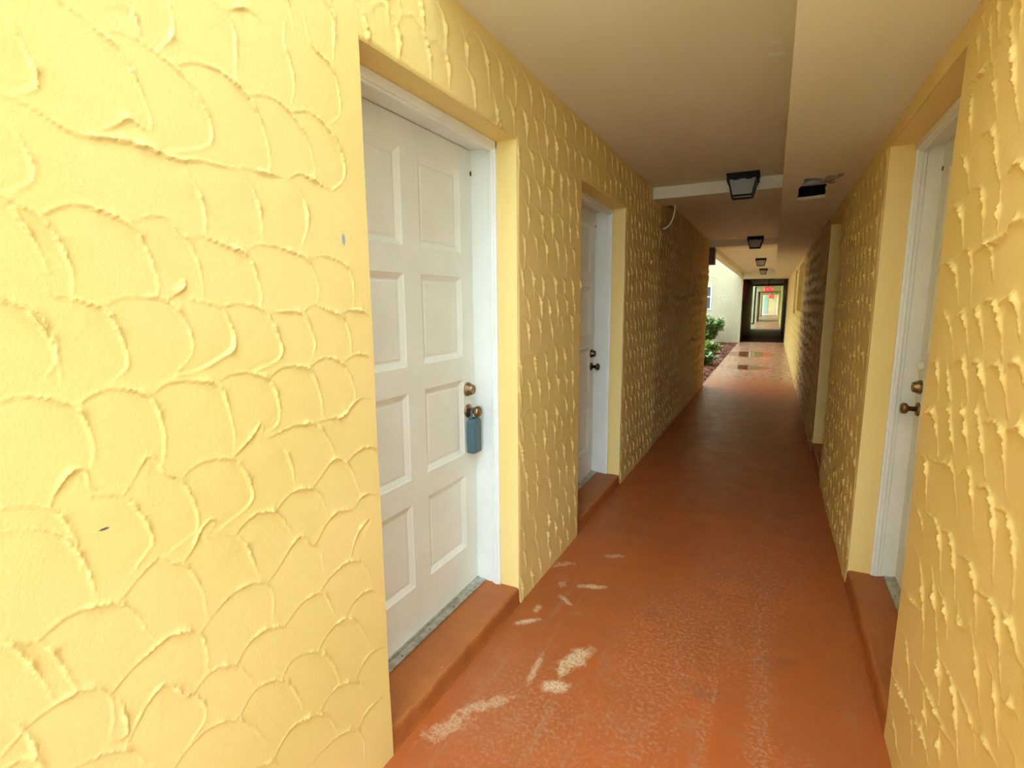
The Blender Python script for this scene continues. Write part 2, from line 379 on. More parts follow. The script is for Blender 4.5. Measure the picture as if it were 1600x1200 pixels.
RIDGE_R='''-1889,2251 -1843,2191
-1762,2217 -1807,2192 -1769,2125 -1752,2080
-1919,2074 -1805,2068 -1752,2080 -1717,2057
-1644,2162 -1638,2111 -1625,2093
-1708,2105 -1658,2102 -1614,2075 -1582,2015 -1554,1937 -1517,1874
-1890,2064 -1858,1995 -1841,1916
-1730,2057 -1682,1979 -1654,1919
-1823,1869 -1773,1904 -1717,1908 -1664,1894 -1633,1843 -1616,1798 -1577,1757 -1565,1691
-1923,1904 -1846,1864 -1798,1784
-1773,1782 -1695,1775 -1662,1705 -1653,1645
-1953,1765 -1843,1748 -1809,1683 -1795,1626
-1572,1761 -1522,1782 -1479,1781 -1441,1756 -1409,1689
-1692,1613 -1614,1631 -1571,1622 -1438,1660
-1958,1765 -1905,1764 -1848,1745 -1814,1698 -1797,1637
-1682,1758 -1662,1697 -1652,1642
-1575,1739 -1560,1683 -1561,1654
-1985,1603 -1919,1605 -1843,1590 -1804,1542 -1776,1486
-1824,1604 -1773,1632 -1732,1622 -1700,1577 -1689,1529 -1676,1486
-1704,1605 -1653,1629 -1598,1630 -1566,1591 -1545,1547
-1572,1621 -1511,1648 -1438,1662 -1409,1654 -1372,1595
-1966,1441 -1899,1468 -1834,1443 -1780,1393 -1760,1353
-1807,1439 -1759,1463 -1714,1464 -1673,1415 -1647,1369
-1689,1457 -1632,1487 -1594,1456 -1562,1421 -1541,1374
-1578,1496 -1521,1498 -1486,1475 -1453,1444 -1428,1380
-1485,1488 -1441,1506 -1397,1502 -1374,1462 -1359,1433
-1974,1292 -1923,1318 -1884,1320 -1852,1268 -1838,1214
-1823,1353 -1773,1295 -1718,1235 -1701,1181
-1757,1317 -1698,1349 -1661,1348 -1627,1299 -1597,1256 -1604,1241
-1633,1332 -1577,1361 -1532,1339 -1503,1295 -1472,1256
-1524,1334 -1471,1361 -1422,1357 -1394,1320 -1354,1259
-1400,1351 -1366,1375 -1331,1375 -1307,1341
-1979,1128 -1856,1188 -1814,1157
-1744,1225 -1696,1188
-1646,1238 -1592,1209
-1538,1257 -1518,1221
-1974,1120 -1871,1188 -1817,1144 -1773,1066
-1740,1227 -1694,1171 -1642,1093
-1645,1235 -1594,1202 -1555,1135
-1544,1258 -1489,1201 -1436,1113
-1488,1225 -1424,1242 -1367,1233 -1352,1176 -1327,1122
-1366,1230 -1299,1259 -1270,1252 -1247,1205
-1952,1027 -1857,1032 -1844,962 -1828,900
-1861,1041 -1760,1050 -1651,1081 -1613,1021 -1571,964
-1603,1064 -1535,1115 -1487,1039 -1459,976
-1483,1069 -1422,1102 -1372,1073 -1343,1017 -1320,930
-1362,1070 -1305,1084 -1253,1049 -1234,995 -1224,945
-1961,862 -1853,853 -1808,797
-1828,884 -1698,904 -1656,844 -1619,756
-1675,889 -1598,917 -1550,866 -1516,784
-1532,887 -1456,910 -1403,887 -1380,827 -1365,778
-1905,742 -1806,733 -1745,658 -1702,587 -1676,504
-1704,767 -1647,711 -1600,640
-1628,741 -1552,736 -1524,669
-1492,788 -1458,733 -1397,787
-1395,867 -1289,894 -1257,854 -1218,770
-1271,893 -1208,898 -1162,852
-1944,438 -1832,450 -1774,375 -1759,317
-1982,563 -1853,587 -1726,615
-1597,632 -1544,580 -1518,483
-1550,595 -1431,605 -1395,526 -1360,459
-1431,605 -1315,601 -1285,552
-1391,771 -1332,727 -1296,649
-1287,766 -1236,749 -1190,644
-1745,446 -1619,456 -1475,451 -1380,477
-2044,260 -1880,261 -1718,304 -1673,207
-1718,304 -1600,336 -1531,297
-2003,130 -1867,135 -1818,90 -1732,108
-1642,429 -1578,364
-1201,746 -1153,762 -1128,761
-1302,595 -1241,615 -1187,613
-1496,433 -1466,362'''
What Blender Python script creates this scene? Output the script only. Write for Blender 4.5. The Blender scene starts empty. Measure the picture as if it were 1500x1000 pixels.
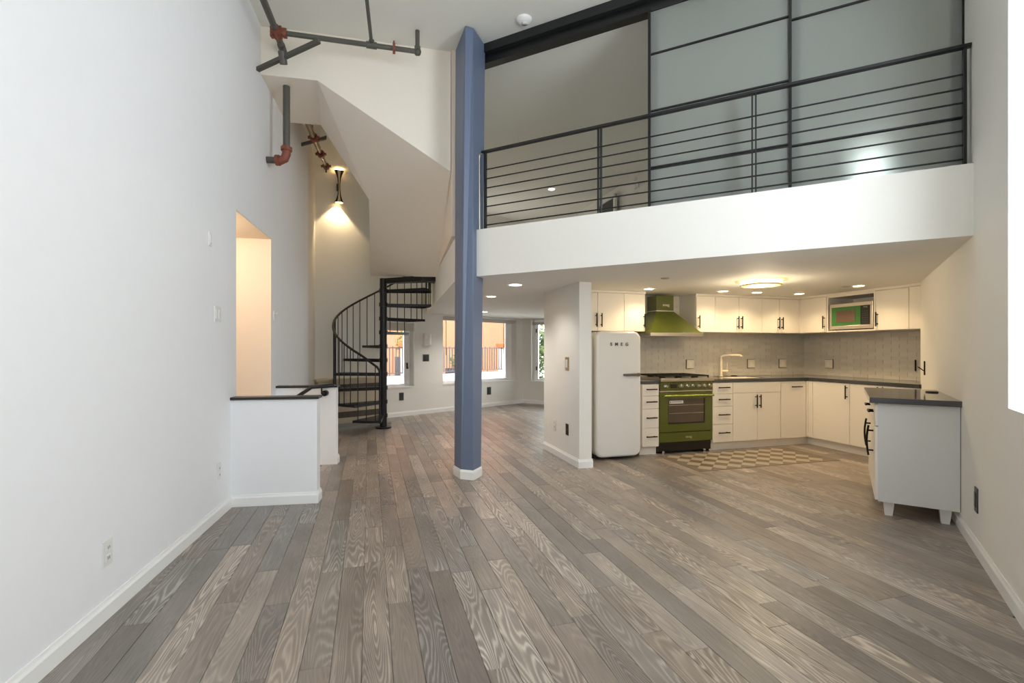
import bpy, math, random
from mathutils import Vector, Matrix
rnd = random.Random(7)
SC = bpy.context.scene
COL = SC.collection
PI = math.pi

# ------------------------------------------------------------------ camera, world, main lights, exposure
cam_d = bpy.data.cameras.new('camera'); cam = bpy.data.objects.new('camera', cam_d); COL.objects.link(cam)
cam.location = (0, 0, 1.29); cam.rotation_euler = (PI/2, 0, 0)
cam_d.sensor_width = 36; cam_d.lens = 36*720/1500; cam_d.shift_y = 12/1500; cam_d.clip_start = 0.05
SC.camera = cam
SC.view_settings.view_transform = 'Standard'; SC.view_settings.look = 'None'
SC.view_settings.gamma = 1.0; SC.view_settings.use_curve_mapping = False
SC.view_settings.exposure = 0.66
SC.cycles.use_denoising = True
SC.cycles.max_bounces = 10; SC.cycles.diffuse_bounces = 7; SC.cycles.glossy_bounces = 4
SC.cycles.transmission_bounces = 8; SC.cycles.transparent_max_bounces = 8
SC.cycles.caustics_reflective = False; SC.cycles.caustics_refractive = False
SC.cycles.sample_clamp_indirect = 6

WORLD_STRENGTH = 5.2
w = bpy.data.worlds.new('world'); SC.world = w; w.use_nodes = True
bg = w.node_tree.nodes['Background']
bg.inputs['Color'].default_value = (0.86, 0.94, 1.0, 1); bg.inputs['Strength'].default_value = WORLD_STRENGTH

def area(name, loc, direction, sx, sy, power, color):
    d = bpy.data.lights.new(name, 'AREA'); d.shape = 'RECTANGLE'; d.size = sx; d.size_y = sy
    d.energy = power; d.color = color
    o = bpy.data.objects.new(name, d); COL.objects.link(o); o.location = loc
    o.rotation_euler = Vector(direction).to_track_quat('-Z', 'Y').to_euler()
    return o
# daylight from an unseen window behind the camera, and an added fill on the right
area('daylight_rear_window', (-0.5, -1.02, 2.3), (0.10, 1, 0.02), 1.15, 3.6, 5, (0.93, 0.97, 1.0))
area('near_right_fill', (0.90, 0.16, 2.35), (-0.97, 0.24, 0.0), 0.95, 3.3, 48, (0.90, 0.95, 1.0))  # added to brighten the left wall; the right wall has no window here

# ------------------------------------------------------------------ frames of the building
U = Vector((.9605, .2785)); N = Vector((-.2785, .9605)); TH = math.atan2(.2785, .9605)
OK_ = Vector((1.55, 5.97))
def K(x, y): p = OK_ + U*x + N*y; return (p.x, p.y)
CX = 2.585                                   # inner corner of the kitchen fronts in the run's own x
LOFT_D = Vector((-.884, .468)); LOFT_N = Vector((.468, .884))   # along and across the loft edge
LA = math.atan2(-.468, .884)
def L(s, d):                                 # s to the right along the loft edge, d across it
    p = LOFT_N*d - LOFT_D*s; return (p.x, p.y)
WU = Vector((.7071, .7071)); W0 = Vector((-2.36, 9.29))
def Wp(t, o=0): p = W0 + WU*t + Vector((-.7071, .7071))*o; return (p.x, p.y)
ZC, ZL, ZF = 2.03, 2.50, 4.50               # kitchen ceiling, loft floor, main ceiling

# ------------------------------------------------------------------ materials
MATS = {}
def nodes(m): return m.node_tree.nodes, m.node_tree.links
def srgb(r, g, b):
    f = lambda c: (c/255/12.92) if c/255 <= .04045 else ((c/255+.055)/1.055)**2.4
    return (f(r), f(g), f(b), 1)
def mat(name, col, rough=.5, metal=0, bump=0, bscale=60, vary=0, coat=0, emit=None, es=0, spec=None):
    if name in MATS: return MATS[name]
    m = bpy.data.materials.new(name); m.use_nodes = True; n, l = nodes(m)
    b = n['Principled BSDF']; c = srgb(*col)
    b.inputs['Base Color'].default_value = c; b.inputs['Roughness'].default_value = rough
    b.inputs['Metallic'].default_value = metal; b.inputs['Coat Weight'].default_value = coat
    if spec is not None: b.inputs['Specular IOR Level'].default_value = spec
    tc = n.new('ShaderNodeTexCoord')
    nz = n.new('ShaderNodeTexNoise'); nz.inputs['Scale'].default_value = bscale; nz.inputs['Detail'].default_value = 3
    l.new(tc.outputs['Object'], nz.inputs['Vector'])
    v = vary or 0.015
    mx = n.new('ShaderNodeMixRGB'); mx.blend_type = 'MULTIPLY'; mx.inputs['Fac'].default_value = 1
    mr = n.new('ShaderNodeMapRange'); mr.inputs['To Min'].default_value = 1-v; mr.inputs['To Max'].default_value = 1+v
    l.new(nz.outputs['Fac'], mr.inputs['Value']); mx.inputs['Color1'].default_value = c
    l.new(mr.outputs['Result'], mx.inputs['Color2']); l.new(mx.outputs['Color'], b.inputs['Base Color'])
    if bump:
        bp = n.new('ShaderNodeBump'); bp.inputs['Strength'].default_value = bump; bp.inputs['Distance'].default_value = .004
        l.new(nz.outputs['Fac'], bp.inputs['Height']); l.new(bp.outputs['Normal'], b.inputs['Normal'])
    if emit:
        b.inputs['Emission Color'].default_value = srgb(*emit); b.inputs['Emission Strength'].default_value = es
    MATS[name] = m; return m

PAINT = mat('wall_paint', (234, 232, 226), .75, bump=.12, bscale=25)
PAINTL = mat('plaster_left', (238, 239, 241), .75, bump=.18, bscale=9)
PLASTER = mat('hand_troweled_plaster', (226, 221, 210), .7, bump=.5, bscale=7)
CREAM = mat('cream_paint', (236, 222, 204), .7, bump=.1, bscale=25)
CEIL = mat('ceiling_paint', (234, 232, 224), .85, bump=.08, bscale=30)
TRIM = mat('white_trim_paint', (240, 240, 238), .35, bump=.02)
BLUE = mat('slate_blue_paint', (104, 117, 143), .45, bump=.03, bscale=20)
BLACKM = mat('black_powder_coat', (34, 34, 36), .42, .3, bump=.03)
STAIRM = mat('black_stair_steel', (38, 38, 40), .38, .5, bump=.05, bscale=90)
CAPW = mat('black_stained_cap', (36, 33, 32), .32, bump=.05)
DARKG = mat('stairwell_dark_wood', (52, 42, 36), .5, bump=.1)
CABW = mat('cabinet_white_lacquer', (236, 230, 220), .38, bump=.015)
CABI = mat('island_grain_white', (214, 214, 212), .45, bump=.15, bscale=40)
PULL = mat('black_bronze_pull', (30, 27, 26), .3, .8)
COUNTER = mat('charcoal_quartz', (72, 72, 75), .09, bump=.01, bscale=120, vary=.08)
STEEL = mat('brushed_steel', (196, 190, 182), .28, .95, bump=.03, bscale=120)
CHROME = mat('chrome', (220, 220, 220), .1, 1)
GREEN = mat('olive_green_enamel', (80, 88, 24), .22, coat=.6, bump=.01)
GREENM = mat('bright_green_door', (50, 122, 44), .3, coat=.3)
GLASSB = mat('dark_oven_glass', (92, 82, 72), .08, .35)
BLKE = mat('black_enamel', (20, 20, 21), .3)
IRON = mat('cast_iron_grate', (42, 36, 32), .55, .4, bump=.1)
FRIDGE = mat('white_enamel', (228, 228, 226), .14, coat=.5)
PLATEW = mat('white_plastic', (228, 227, 224), .35)
PLATES = mat('square_cream_plate', (238, 228, 208), .3)
PLATED = mat('dark_grey_plate', (60, 62, 60), .4)
PLATEB = mat('brass_plate', (182, 152, 108), .35, .5)
PIPE = mat('weathered_pipe_steel', (92, 90, 83), .5, .2, bump=.15, bscale=50, vary=.12)
PIPEP = mat('polished_pipe', (150, 140, 125), .25, .9, vary=.1)
PIPER = mat('red_coupling_paint', (134, 74, 56), .5, bump=.1, vary=.15)
BRONZE = mat('bronze_sconce', (60, 48, 38), .35, .8)
GLOWW = mat('warm_lamp_glass', (255, 240, 215), .5, emit=(255, 214, 150), es=7)
GLOWN = mat('neutral_lamp_lens', (255, 250, 240), .5, emit=(255, 226, 180), es=9)
GLOWR = mat('led_ring_glow', (255, 240, 190), .5, emit=(255, 222, 140), es=4)
WFRAME = mat('white_window_frame', (248, 248, 249), .35)
BLIND = mat('roller_blind_fabric', (196, 190, 180), .8, bump=.1)
TILED = mat('charcoal_tile', (92, 84, 78), .25, vary=.15, bscale=4)
CONC = mat('cream_limestone', (206, 192, 168), .6, bump=.1, vary=.05)
HEARTH = mat('grey_hearth_stone', (150, 148, 144), .6, bump=.2, vary=.12, bscale=6)
ORANGE = mat('orange_stucco', (176, 116, 84), .85, bump=.3, bscale=10, vary=.04)
TERRA = mat('terracotta_cap', (190, 110, 66), .8)
STUCCO = mat('white_stucco', (238, 238, 236), .85, bump=.2)
RAILG = mat('grey_terrace_iron', (88, 80, 76), .5, .3)
PLANTER = mat('slate_planter', (84, 88, 96), .7)
PAVING = mat('terrace_paving', (190, 186, 180), .8, vary=.06, bscale=3)
BARK = mat('tree_bark', (92, 76, 62), .9, bump=.5)
RUGB = mat('mat_brown_vinyl', (116, 104, 92), .45, bump=.05)
RUGL = mat('mat_light_lozenge', (168, 157, 142), .45)
RUGD = mat('mat_dark_lozenge', (110, 97, 80), .45)
RUGE = mat('mat_edge', (158, 146, 128), .5)
CHAR = mat('charcoal_track', (44, 45, 46), .4, .4)
GREYD = mat('grey_detector', (170, 166, 158), .6)
LOGO = mat('grey_logo_metal', (96, 92, 90), .3, .7)
LOGOL = mat('silver_logo', (214, 206, 180), .25, .8)
STICK = mat('white_sticker', (236, 234, 226), .5)
SUB = mat('dark_subfloor', (40, 34, 30), .9)
FAUC = mat('cream_faucet_enamel', (240, 228, 204), .25)
SINKM = mat('white_sink', (236, 232, 224), .3)

def leafmat(name, c1, c2):
    m = mat(name, c1, .6); n, l = nodes(m); b = n['Principled BSDF']
    g = n.new('ShaderNodeNewGeometry'); r = n.new('ShaderNodeValToRGB')
    r.color_ramp.elements[0].color = srgb(*c1); r.color_ramp.elements[1].color = srgb(*c2)
    l.new(g.outputs['Random Per Island'], r.inputs['Fac']); l.new(r.outputs['Color'], b.inputs['Base Color'])
    return m
LEAF1 = leafmat('yellow_green_leaves', (84, 100, 24), (170, 150, 50))
LEAF2 = leafmat('deep_green_leaves', (36, 56, 28), (96, 108, 52))
LEAF3 = leafmat('pale_leaves', (70, 88, 40), (150, 152, 90))

def frosted():
    m = bpy.data.materials.new('frosted_glass'); m.use_nodes = True; n, l = nodes(m)
    for x in list(n):
        if x.type == 'BSDF_PRINCIPLED': n.remove(x)
    out = n['Material Output']
    tr = n.new('ShaderNodeBsdfTranslucent'); tr.inputs['Color'].default_value = (.80, .86, .82, 1)
    df = n.new('ShaderNodeBsdfDiffuse'); df.inputs['Color'].default_value = (.74, .78, .74, 1)
    rf = n.new('ShaderNodeBsdfRefraction'); rf.inputs['Roughness'].default_value = .55; rf.inputs['IOR'].default_value = 1.08
    rf.inputs['Color'].default_value = (.86, .90, .88, 1)
    gl = n.new('ShaderNodeBsdfGlossy'); gl.inputs['Roughness'].default_value = .35
    nz = n.new('ShaderNodeTexNoise'); nz.inputs['Scale'].default_value = 300
    bp = n.new('ShaderNodeBump'); bp.inputs['Strength'].default_value = .05; l.new(nz.outputs['Fac'], bp.inputs['Height'])
    for s in (df, gl): l.new(bp.outputs['Normal'], s.inputs['Normal'])
    a = n.new('ShaderNodeMixShader'); a.inputs[0].default_value = .42
    b = n.new('ShaderNodeMixShader'); b.inputs[0].default_value = .50
    c = n.new('ShaderNodeMixShader'); c.inputs[0].default_value = .05
    l.new(tr.outputs[0], a.inputs[1]); l.new(df.outputs[0], a.inputs[2])
    l.new(a.outputs[0], b.inputs[1]); l.new(rf.outputs[0], b.inputs[2])
    l.new(b.outputs[0], c.inputs[1]); l.new(gl.outputs[0], c.inputs[2]); l.new(c.outputs[0], out.inputs[0])
    return m
FROST = frosted()
def clearglass():
    m = bpy.data.materials.new('clear_window_glass'); m.use_nodes = True; n, l = nodes(m)
    n.remove(n['Principled BSDF']); out = n['Material Output']
    t = n.new('ShaderNodeBsdfTransparent'); t.inputs[0].default_value = (.95, .97, .97, 1)
    g = n.new('ShaderNodeBsdfGlossy'); g.inputs['Roughness'].default_value = .02
    f = n.new('ShaderNodeFresnel'); f.inputs[0].default_value = 1.3
    x = n.new('ShaderNodeMixShader'); l.new(f.outputs[0], x.inputs[0]); l.new(t.outputs[0], x.inputs[1]); l.new(g.outputs[0], x.inputs[2])
    l.new(x.outputs[0], out.inputs[0]); return m
PANE = clearglass()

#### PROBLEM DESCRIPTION
Pick out every line holding the string "this" and return it.

#### COMPLETE ANSWER
The Blender Python script for this scene continues. Write part 2, from line 379 on. More parts follow. The script is for Blender 4.5. Measure the picture as if it were 1600x1200 pixels.
What Blender Python script creates this scene? Output the script only. Write for Blender 4.5. The Blender scene starts empty. Measure the picture as if it were 1500x1000 pixels.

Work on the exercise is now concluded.